• [Direction]
Output, word for word, every line from the start of the listing down to and including the line that contains "R=math.radians"; include nothing else.

"""

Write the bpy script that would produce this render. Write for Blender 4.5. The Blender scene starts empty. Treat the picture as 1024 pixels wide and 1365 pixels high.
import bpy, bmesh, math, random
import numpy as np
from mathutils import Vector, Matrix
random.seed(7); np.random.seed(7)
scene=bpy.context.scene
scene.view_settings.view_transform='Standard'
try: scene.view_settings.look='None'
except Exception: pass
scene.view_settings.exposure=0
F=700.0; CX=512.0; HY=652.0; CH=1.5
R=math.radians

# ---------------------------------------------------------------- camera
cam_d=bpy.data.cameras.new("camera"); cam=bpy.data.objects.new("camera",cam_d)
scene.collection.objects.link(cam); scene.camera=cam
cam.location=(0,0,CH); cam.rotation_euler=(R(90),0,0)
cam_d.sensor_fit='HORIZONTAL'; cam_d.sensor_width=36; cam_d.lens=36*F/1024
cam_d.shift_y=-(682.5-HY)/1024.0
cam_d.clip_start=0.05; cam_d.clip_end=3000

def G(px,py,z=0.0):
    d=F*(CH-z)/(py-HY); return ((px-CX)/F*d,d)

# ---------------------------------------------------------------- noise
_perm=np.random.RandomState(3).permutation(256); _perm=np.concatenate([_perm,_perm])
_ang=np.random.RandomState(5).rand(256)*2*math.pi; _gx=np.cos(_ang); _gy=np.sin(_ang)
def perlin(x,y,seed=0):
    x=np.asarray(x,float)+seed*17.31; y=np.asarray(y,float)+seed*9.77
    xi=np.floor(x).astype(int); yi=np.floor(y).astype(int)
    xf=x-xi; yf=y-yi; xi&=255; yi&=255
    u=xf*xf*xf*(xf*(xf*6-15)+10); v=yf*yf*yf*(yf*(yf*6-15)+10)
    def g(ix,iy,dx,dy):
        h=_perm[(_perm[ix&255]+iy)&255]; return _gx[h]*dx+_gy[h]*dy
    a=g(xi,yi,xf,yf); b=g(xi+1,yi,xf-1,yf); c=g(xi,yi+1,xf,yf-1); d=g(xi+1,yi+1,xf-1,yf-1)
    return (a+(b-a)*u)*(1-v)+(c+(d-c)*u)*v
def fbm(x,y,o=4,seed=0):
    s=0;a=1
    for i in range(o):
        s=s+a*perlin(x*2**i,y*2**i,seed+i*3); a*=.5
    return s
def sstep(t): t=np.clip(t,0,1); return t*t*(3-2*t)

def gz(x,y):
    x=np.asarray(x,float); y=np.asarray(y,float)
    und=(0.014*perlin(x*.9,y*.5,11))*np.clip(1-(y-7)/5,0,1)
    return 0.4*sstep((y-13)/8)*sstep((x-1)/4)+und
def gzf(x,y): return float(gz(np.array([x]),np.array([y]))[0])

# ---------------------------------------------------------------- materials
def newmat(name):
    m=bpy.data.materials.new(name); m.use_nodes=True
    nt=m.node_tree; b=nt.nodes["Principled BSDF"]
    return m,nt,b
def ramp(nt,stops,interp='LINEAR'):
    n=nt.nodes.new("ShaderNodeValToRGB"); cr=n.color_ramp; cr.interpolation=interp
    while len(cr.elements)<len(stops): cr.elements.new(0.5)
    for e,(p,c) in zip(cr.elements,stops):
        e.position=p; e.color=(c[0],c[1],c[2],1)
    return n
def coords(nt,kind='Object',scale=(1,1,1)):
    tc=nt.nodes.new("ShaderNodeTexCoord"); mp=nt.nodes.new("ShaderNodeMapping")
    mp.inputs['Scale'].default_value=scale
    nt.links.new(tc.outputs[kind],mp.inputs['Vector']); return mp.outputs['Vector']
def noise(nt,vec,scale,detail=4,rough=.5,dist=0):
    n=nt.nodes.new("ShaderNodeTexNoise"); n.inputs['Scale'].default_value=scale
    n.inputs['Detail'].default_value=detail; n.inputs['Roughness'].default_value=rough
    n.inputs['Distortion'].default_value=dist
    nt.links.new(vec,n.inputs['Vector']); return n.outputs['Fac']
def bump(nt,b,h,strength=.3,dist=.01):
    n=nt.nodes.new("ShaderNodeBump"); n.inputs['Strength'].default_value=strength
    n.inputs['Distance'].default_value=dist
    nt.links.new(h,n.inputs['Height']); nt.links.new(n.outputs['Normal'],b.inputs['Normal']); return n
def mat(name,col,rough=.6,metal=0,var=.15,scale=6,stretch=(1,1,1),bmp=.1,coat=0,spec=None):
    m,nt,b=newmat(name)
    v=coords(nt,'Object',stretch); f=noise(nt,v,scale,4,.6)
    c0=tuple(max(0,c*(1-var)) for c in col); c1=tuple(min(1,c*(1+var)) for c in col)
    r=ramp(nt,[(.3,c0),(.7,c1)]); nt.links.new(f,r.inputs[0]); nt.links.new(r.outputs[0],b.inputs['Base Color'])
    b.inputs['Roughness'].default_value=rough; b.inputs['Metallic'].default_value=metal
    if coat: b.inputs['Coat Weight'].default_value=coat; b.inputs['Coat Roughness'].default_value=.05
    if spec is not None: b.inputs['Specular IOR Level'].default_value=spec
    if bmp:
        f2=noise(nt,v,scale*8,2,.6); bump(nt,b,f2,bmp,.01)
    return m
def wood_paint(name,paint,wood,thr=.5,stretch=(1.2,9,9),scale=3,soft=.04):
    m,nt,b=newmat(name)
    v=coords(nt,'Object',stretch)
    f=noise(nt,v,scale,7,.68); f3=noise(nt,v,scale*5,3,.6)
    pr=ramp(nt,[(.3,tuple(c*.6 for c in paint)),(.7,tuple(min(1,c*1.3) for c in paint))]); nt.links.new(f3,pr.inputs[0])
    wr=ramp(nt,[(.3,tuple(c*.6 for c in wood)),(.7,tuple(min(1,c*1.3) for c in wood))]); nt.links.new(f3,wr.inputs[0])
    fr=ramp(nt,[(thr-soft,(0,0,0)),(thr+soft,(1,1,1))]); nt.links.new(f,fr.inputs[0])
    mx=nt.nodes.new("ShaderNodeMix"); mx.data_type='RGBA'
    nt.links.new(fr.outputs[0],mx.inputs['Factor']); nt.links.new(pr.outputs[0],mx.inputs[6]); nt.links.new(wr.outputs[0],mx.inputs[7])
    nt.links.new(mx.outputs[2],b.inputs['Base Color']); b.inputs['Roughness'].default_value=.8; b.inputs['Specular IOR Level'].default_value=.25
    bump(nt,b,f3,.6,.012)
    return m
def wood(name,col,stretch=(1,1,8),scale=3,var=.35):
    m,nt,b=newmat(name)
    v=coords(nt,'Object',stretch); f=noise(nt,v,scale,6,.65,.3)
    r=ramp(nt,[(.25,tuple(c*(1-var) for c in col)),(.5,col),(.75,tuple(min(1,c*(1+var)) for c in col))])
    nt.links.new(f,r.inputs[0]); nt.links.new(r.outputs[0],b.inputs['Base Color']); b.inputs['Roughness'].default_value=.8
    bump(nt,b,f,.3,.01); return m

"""

• [Answer to this task]
Write the bpy script that would produce this render. Write for Blender 4.5. The Blender scene starts empty. Treat the picture as 1024 pixels wide and 1365 pixels high.
import bpy, bmesh, math, random
import numpy as np
from mathutils import Vector, Matrix
random.seed(7); np.random.seed(7)
scene=bpy.context.scene
scene.view_settings.view_transform='Standard'
try: scene.view_settings.look='None'
except Exception: pass
scene.view_settings.exposure=0
F=700.0; CX=512.0; HY=652.0; CH=1.5
R=math.radians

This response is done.